CAD likely to be 1.5% in 2015-16: HSBC

The CAD in the first half of fiscal year 2014-2015 was 1.9 percent of GDP (USD 18 billion).

New Delhi: The current account deficit is likely to remain at "manageable levels" of around 1.5 percent of GDP in the current fiscal despite a marginal rise in oil prices and sluggish manufacturing exports, said an HSBC report.

"While risks on the current account deficit are building (rising oil prices, domestic demand recovery and sluggish manufactured exports), we expect the CAD to remain at manageable levels," HSBC Chief India Economist Pranjul Bhandari said in a research note.

Though the above factors pose a potential risk to the CAD going forward, Bhandari said: "We think the external accounts will remain at manageable levels (CAD will remain at the 1.5 percent of GDP) as long as oil remains under USD 80 and lower inflation keeps gold imports at reasonable levels".

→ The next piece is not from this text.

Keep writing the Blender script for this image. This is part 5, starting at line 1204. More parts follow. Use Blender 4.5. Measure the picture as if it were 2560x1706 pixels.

As per the official data, India's exports contracted by about 14 percent in April to USD 22 billion due to a sharp dip in petroleum, gems and jewelery shipments, registering decline for the fifth straight month.

The slump in exports is mainly due to global slowdown and softening of crude, metal and commodity prices.

Imports too declined by 7.48 percent to USD 33 billion, leaving a trade deficit of USD 11 billion in April.

Even as gold imports shot up in March and April, HSBC said it is expected to "moderate further over the next few months".

The CAD, which is the difference between the inflow and outflow of foreign exchange, was 1.7 percent of GDP (USD 32.4 billion) in 2013-14.

The CAD in the first half of fiscal year 2014-2015 was 1.9 percent of GDP (USD 18 billion).